What does John Farrell know that we don't know? Wrong question. We know exactly what he knows. Shapiro completely gutted the team this year. I watched Rafael Betancourt pitch for the Rockies the other night. Cliff Lee looks like the reincarnation of Cy Young pitching for the Phils. Sabathia might just carry the Yankees on his big fat ass all the way to another world championship. I mean it just goes on and on and on. Farrell is a true baseball man. He knows the game. He knows that whoever takes the Tribe's helm is going down in a fiery ball because THEY SUCK! I predict that one of these days really soon Farrell is going to manage in the bigs and when he does it'll be for a solid ball club and they're going to win. Mark my words.

[P.S. Browns 6 Bills 3. Even in victory we blow.]

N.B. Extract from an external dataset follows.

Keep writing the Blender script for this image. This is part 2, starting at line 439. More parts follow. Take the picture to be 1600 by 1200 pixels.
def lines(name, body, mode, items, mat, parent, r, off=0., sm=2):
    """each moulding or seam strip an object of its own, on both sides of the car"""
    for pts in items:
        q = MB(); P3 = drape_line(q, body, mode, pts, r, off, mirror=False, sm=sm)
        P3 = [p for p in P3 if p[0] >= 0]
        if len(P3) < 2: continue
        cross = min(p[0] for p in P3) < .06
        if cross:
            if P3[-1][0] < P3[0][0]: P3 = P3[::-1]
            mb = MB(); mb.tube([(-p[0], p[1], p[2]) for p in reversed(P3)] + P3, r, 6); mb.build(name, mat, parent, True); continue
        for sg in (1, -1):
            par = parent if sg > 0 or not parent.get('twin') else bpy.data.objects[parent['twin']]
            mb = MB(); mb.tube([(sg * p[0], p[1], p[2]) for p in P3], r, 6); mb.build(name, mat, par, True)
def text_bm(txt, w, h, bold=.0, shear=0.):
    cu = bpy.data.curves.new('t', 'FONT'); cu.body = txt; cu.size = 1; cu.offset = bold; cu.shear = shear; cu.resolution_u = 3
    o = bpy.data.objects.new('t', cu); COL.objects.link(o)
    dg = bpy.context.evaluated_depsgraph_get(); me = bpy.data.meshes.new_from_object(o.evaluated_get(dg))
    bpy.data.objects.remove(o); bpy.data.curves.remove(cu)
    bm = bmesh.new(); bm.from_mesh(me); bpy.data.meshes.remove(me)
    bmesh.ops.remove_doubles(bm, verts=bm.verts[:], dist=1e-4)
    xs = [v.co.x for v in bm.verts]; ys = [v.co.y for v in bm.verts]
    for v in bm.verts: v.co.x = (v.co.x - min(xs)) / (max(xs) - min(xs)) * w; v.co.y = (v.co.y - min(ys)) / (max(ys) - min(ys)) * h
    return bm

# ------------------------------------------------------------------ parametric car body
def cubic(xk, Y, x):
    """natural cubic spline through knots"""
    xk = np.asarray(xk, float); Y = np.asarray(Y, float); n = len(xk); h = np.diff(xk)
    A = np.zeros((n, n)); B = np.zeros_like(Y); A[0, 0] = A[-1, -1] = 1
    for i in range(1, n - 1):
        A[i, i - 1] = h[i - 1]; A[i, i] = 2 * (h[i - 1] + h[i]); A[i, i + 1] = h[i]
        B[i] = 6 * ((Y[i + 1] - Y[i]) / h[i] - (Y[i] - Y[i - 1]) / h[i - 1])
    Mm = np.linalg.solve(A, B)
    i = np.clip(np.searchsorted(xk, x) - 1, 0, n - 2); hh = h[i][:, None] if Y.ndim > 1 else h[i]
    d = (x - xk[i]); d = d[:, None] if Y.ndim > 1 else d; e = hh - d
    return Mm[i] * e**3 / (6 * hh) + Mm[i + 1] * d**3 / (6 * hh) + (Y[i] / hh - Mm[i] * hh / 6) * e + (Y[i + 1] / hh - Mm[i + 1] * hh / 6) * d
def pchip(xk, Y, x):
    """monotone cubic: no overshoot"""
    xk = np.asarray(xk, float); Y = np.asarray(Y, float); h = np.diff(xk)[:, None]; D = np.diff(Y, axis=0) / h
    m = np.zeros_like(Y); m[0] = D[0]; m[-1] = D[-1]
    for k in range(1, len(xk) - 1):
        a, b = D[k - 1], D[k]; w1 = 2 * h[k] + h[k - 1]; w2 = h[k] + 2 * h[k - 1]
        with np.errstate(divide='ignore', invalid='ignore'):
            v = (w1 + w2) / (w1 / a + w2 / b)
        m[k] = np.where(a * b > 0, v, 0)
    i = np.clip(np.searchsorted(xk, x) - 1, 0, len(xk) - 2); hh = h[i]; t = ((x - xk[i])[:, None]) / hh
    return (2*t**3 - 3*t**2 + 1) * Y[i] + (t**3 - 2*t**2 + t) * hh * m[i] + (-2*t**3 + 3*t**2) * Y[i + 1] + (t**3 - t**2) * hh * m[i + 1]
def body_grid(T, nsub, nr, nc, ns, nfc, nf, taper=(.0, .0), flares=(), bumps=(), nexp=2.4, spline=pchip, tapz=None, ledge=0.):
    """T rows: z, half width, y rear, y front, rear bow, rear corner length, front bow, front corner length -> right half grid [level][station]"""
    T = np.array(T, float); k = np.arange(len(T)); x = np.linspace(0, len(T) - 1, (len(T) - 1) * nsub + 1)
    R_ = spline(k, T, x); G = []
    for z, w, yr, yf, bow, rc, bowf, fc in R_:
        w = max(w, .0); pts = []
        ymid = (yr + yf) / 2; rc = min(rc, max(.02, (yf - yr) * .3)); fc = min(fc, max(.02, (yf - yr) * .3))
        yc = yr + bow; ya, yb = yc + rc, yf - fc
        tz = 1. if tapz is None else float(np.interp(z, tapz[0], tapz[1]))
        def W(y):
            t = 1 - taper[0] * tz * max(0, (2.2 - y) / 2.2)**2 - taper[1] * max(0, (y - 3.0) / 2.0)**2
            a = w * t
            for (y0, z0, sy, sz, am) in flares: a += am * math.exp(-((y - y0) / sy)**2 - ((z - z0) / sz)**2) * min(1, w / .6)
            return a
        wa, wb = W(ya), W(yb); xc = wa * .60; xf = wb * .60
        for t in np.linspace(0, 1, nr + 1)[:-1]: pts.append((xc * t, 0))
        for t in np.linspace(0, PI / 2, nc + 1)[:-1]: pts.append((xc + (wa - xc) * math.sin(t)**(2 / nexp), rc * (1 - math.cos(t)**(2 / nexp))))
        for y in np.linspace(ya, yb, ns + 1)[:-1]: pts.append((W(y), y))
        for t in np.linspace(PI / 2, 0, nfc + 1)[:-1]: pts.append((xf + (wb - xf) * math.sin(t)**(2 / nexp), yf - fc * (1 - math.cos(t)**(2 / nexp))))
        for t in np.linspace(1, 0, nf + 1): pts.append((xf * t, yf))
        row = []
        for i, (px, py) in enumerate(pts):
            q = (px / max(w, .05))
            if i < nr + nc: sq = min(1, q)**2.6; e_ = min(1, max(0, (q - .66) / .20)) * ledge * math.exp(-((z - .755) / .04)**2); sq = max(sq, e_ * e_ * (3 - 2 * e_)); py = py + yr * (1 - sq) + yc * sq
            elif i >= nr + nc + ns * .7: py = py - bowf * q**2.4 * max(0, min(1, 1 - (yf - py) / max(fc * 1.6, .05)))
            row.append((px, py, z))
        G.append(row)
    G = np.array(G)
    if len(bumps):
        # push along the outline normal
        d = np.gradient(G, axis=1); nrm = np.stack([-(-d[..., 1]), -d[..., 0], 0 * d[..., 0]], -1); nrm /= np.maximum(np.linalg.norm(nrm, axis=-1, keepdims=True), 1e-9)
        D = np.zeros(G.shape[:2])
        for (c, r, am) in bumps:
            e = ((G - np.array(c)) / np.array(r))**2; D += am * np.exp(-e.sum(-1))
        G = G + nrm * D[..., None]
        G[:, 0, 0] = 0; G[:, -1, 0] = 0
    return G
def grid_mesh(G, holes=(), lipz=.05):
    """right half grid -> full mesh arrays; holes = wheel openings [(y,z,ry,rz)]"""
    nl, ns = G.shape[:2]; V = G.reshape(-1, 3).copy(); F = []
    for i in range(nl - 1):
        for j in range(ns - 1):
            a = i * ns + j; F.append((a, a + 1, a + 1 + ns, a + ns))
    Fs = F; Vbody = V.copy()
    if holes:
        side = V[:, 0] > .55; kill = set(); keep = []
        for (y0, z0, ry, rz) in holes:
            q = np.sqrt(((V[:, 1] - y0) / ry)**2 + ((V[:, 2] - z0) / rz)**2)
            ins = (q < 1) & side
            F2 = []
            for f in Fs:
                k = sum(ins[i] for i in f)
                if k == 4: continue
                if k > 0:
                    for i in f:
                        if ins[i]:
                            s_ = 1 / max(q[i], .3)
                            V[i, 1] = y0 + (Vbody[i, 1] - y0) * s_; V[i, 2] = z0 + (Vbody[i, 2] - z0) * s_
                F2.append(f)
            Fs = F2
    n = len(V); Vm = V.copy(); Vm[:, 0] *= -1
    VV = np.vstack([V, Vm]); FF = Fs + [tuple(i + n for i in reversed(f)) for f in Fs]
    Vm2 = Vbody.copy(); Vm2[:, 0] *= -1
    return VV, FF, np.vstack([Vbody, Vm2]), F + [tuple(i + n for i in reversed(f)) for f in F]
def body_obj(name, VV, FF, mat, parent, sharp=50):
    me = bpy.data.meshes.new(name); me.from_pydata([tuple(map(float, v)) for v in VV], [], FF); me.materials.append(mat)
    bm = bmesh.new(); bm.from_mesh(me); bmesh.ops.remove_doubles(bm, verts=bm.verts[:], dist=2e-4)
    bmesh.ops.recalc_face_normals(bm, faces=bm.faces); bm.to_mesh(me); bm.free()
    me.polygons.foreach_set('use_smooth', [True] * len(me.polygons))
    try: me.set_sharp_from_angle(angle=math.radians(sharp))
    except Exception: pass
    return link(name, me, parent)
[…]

3. Fearless Freaks of the World UNITE! Yep--there's a new Flaming Lips album out. I haven't heard it. Haven't even seen it. Don't care. Just knowing its out there makes my world a little better place. You just know there's a Listening Room coming down the pike.

2. Celebrate Obscurity! I've said it before and I'll say it again Smog Veil Records is the coolest label in America. Fellow Buckeyes, be aware that they're putting out Tin Huey reissues! And even better they've reissued the legendary Easter Monkey's record along with some interesting special features which you just have to check out. Smog Veil has single-handedly taken on the important task of documenting that historic North Coast music scene so support them. Buy their records!

1. Plant An ACORN; Watch It Grow: I guess as a disclaimer I should mention that I worked for ACORN in DC for a little while. For a summer to be exact. Issues: clean water and low-cost housing. It was an OK job--good idealistic and like-minded people. Its kind of strange watching the organization get kicked around these days. I probably don't have to point out the perversity of trashing those who speak for the most defenseless in the society. Of course that's ACORN's sin--giving voice, teaching the voiceless to speak for themselves. That makes them a real threat to the hypocrites who so detest their "subversions." And yes, I saw the videos of the conservatives posing as pimps. (Sort of redundant, huh?) Pretty sleazy--no doubt about it. But its a little childish to run around like "Captain Renault" in Casablanca shouting "I'm shocked, shocked to find out there's corruption in urban politics!" Of course there is.

This article doesn't take sides but it does try to tease out some of the complexity of how government and community organizations interact. Community organizers have certain skill-sets that make them invaluable to city governments that are actually trying to get something done. Again that's what makes the right hate ACORN so much. An informative piece of journalism.